Hong Kong - Pollyanna Chu has lost her title as Hong Kong’s richest woman after her listed company turned into Asia’s worst performer this year.

Worth almost $12bn as recently as January, she’s seen more than half of her wealth wiped out as the stock crashed.

Kingston Financial Group, which operates businesses including Macau casinos and margin lending, has tumbled 52% since Hong Kong’s securities regulator in January warned investors that the company’s shares were overly concentrated among a small number of stockholders.

Kingston Financial plunged 12% on Monday after FTSE Russell, one of the world’s most-followed index providers, removed the stock from its benchmarks.

For its financing, the firm relies largely on unsecured loans provided cheaply by Chu and her family, according to January analysis from activist investor David Webb.

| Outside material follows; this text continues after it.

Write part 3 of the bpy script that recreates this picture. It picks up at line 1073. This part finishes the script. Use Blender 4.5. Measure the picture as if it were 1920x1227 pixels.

The stock is the worst performer on MSCI’s Asian gauge this year, after surging 88% in the last quarter of 2017.

Some speculators may have made a killing from Kingston’s misfortunes - short interest was about 6.3% of free float as of Friday, according to IHS Markit data.

The company declined to immediately comment on the slump in shares.

The Securities and Futures Commission said in a January 29 statement that 20 holders controlled more than 91% of the shares as of January 8. The stock plunged 17% the following day.

Part of Chu’s wealth stems from her father’s background managing casino VIP rooms in the Asian gambling centre of Macau.

The sector still features prominently in the family controlled business; gaming and hotel revenues from the former Portuguese colony amounted to more than HK$670m for the 2017 fiscal year, some 23% of total sales, according to Kingston’s annual report.

Chu is joining a record $5.2bn deal to buy most of a Hong Kong skyscraper from Li Ka-Shing’s company, people familiar with the matter said last month. Chu will take a 17% stake, they said.

Pansy Ho, the daughter of Stanley Ho, is now No. 1 in Hong Kong’s ultra-rich women list, followed by Vivien Chen, chairperson of closely held real estate developer Nan Fung Group, according to Bloomberg’s Billionaires Index.